From another blog. March 22, 2006.

i'm still dancing with the idea of the broken gentleman. right now he's the eternal and everchanging embodiment of the masculine ideal, the gentlemanly ideal. in the past, he lived as a renaissance man, as a wizard of electricity and science, as a philosopher, as an author, a playwright. now there's no defined ideal, and he can't embody the single famous people who alternate as the masculine ideal. the idea of the gentleman is dead. so he sits, and he shifts randomly between the ideals of the past, between different strains of genius and respectability. he's never in the same suit, but it's never pressed and ready. there's a few spots of stubble he's missed. he'll sit in the corner of the coffee shop, the library, the martini bar, and seem somehow born for his seat. he'll talk to you about nearly anything, and he'll do it as though he created the idea. he did, in a lot of ways. but he switches specialties and beliefs and personalities by the second. and he's not in love with the modern world.

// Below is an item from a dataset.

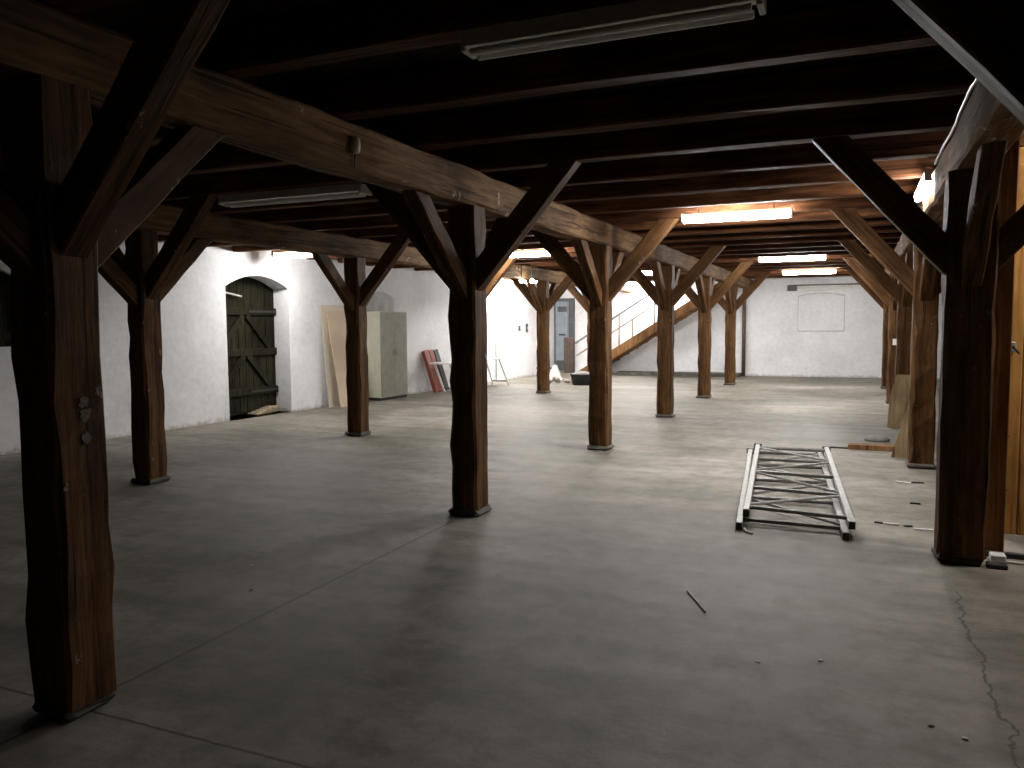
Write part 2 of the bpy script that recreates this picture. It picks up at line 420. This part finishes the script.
DIR = {'+X':(1,0),'-X':(-1,0),'+Y':(0,1),'-Y':(0,-1)}
posts = [
 ('A',0,'huge dark timber post in the left foreground with a grey paint smear',('+X','-X','+Y','-Y')),
 ('A',1,'black-fronted post in the middle of the picture with a big open fork of braces',('+X','-X','+Y','-Y')),
 ('A',2,'brown timber post just right of picture centre, the staircase rail starting behind it',('+X','-X','+Y','-Y')),
 ('A',3,'brown timber post standing in front of the middle of the staircase',('+X','-X','+Y','-Y')),
 ('A',4,'brown timber post covering the upper end of the staircase stringer',('+X','-X','+Y','-Y')),
 ('A',5,'small distant timber post beside the thin dark pipe on the far wall',('+X','-X','+Y','-Y')),
 ('C',1,'dark timber post behind the left foreground post, left of the arched door',('+X','-X','+Y','-Y')),
 ('C',2,'timber post in front of the leaning plywood sheets, left of the locker',('+X','+Y','-Y')),
 ('C',3,'timber post hidden behind the black-fronted middle post',('+X','+Y','-Y')),
 ('C',4,'distant post in front of the grey steel door with lit bulbs beside its head',('+X','-X','+Y','-Y')),
 ('C',5,'distant post half hidden behind another, next to the black tub',('+X','-X','+Y','-Y')),
 ('B',0,'timber post just outside the right edge, its brace crossing the top right corner',('-X','-Y')),
 ('B',1,'massive near-black timber post at the right edge beside the pine partition',('+X','-X','+Y','-Y')),
 ('B',2,'lit brown post with a long vertical crack, plywood offcut leaning beside it',('+X','-X','+Y','-Y')),
 ('B',3,'post in the right row behind the cracked one, board leaning on it',('+X','-X','+Y','-Y')),
 ('B',4,'distant right-row post with a white paper pinned on it',('+X','-X','+Y','-Y')),
 ('B',5,'farthest post of the right row, close to the far wall',('+X','-X','+Y','-Y')),
]
protos = {}
PX = {'A':XA,'B':XB,'C':XC}
for i, (row, k, lab, br) in enumerate(posts):
    t = make_post(100+i, .112) if (row,k)==('A',0) else make_post(100+i, .128, .29, .06) if (row,k)==('B',1) else make_post(100+i); t.location = (PX[row], YI[k], 0)
    for j, b in enumerate(br): add_brace(t, DIR[b], b[1], 500+i*7+j)
    tag(t, lab, 'post', 'timber posts carrying the ceiling beams')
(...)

the displaced man, the transplanted man. a relic of another time, a relic of every other time. he's the broken gentleman. he doesn't fit. but he can tell you every story, first hand, until the dawn of the anti-hero. and he'll do it in a distracted, disjointed manner, over a coffee, a manhattan, some coltrane.

(put better, the broken gentleman is the essence of a world in which a unified, yet fractured perception is a requirement for understanding.)